I'm not calling anyone out in this thread, but overall, this thread is an example of what is wrong with American politics. We are essentially in campaign mode 24/7, much more concerned with politician numbers than with policy. Furthermore, our number 1 goal is not to deal with policy, but to defeat our political "enemies", aka the other side.

This is a problem on both sides and I do not see it ending anytime soon. If a democrat gets into office in 2020, I think you'll see immediate opposition from the republicans.

It's a problem in the modern era when peddling constant outrage and opposition sells at the polls, while coming together to form policy doesn't sell at all.

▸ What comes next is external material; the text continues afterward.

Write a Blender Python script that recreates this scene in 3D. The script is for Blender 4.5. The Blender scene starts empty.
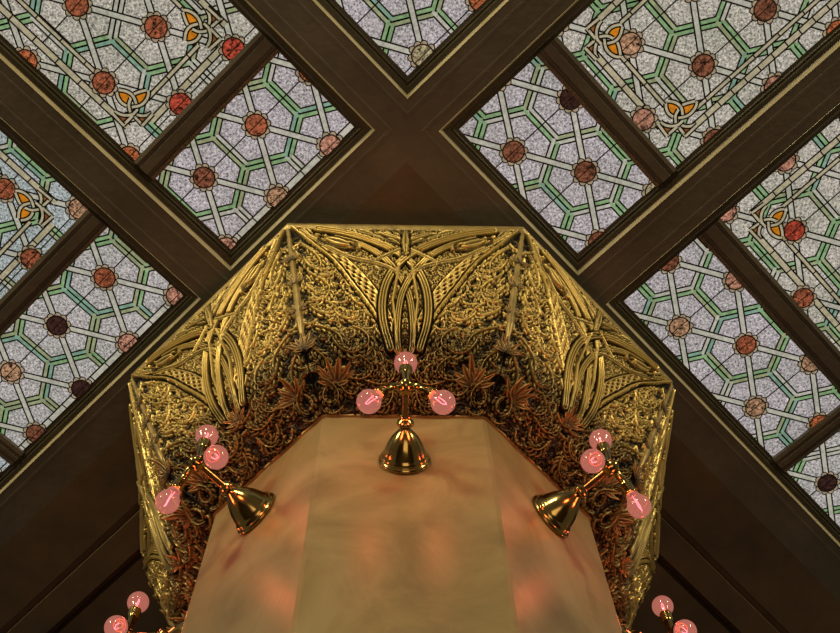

It's a mirror opposite of post ww2 america.

Lol, cry me a river.

Your president is deeply unpopular and pushes for terrible legislation. So save me the bothsides, moral preening bull****.

You misread my post. Trump in many ways deserves low approvals right now. Slow, half-assed legislation and constant investigation intrigue is deserving of scorn. BUT, that doesn't mean politicians in congress don't have a duty to craft policy they were elected to put forward. Sometimes we forget that it is the legislation branch that is supposed to form legislation and vote on it, while the executive branch can veto and execute.

Well, this isn't a "bothsides" problem, but a GOP one.

Democrats have been willing to work on things like infrastructure and the ACA for years now, it is the GOP who shuts down any attempts to do so.

You want a functional legislative branch, then you have to get rid of the GOP.
No Dems will never let go of ObamaCare because its their parties legislation. Infrastructure-Yes Dems would work with Trump there your right.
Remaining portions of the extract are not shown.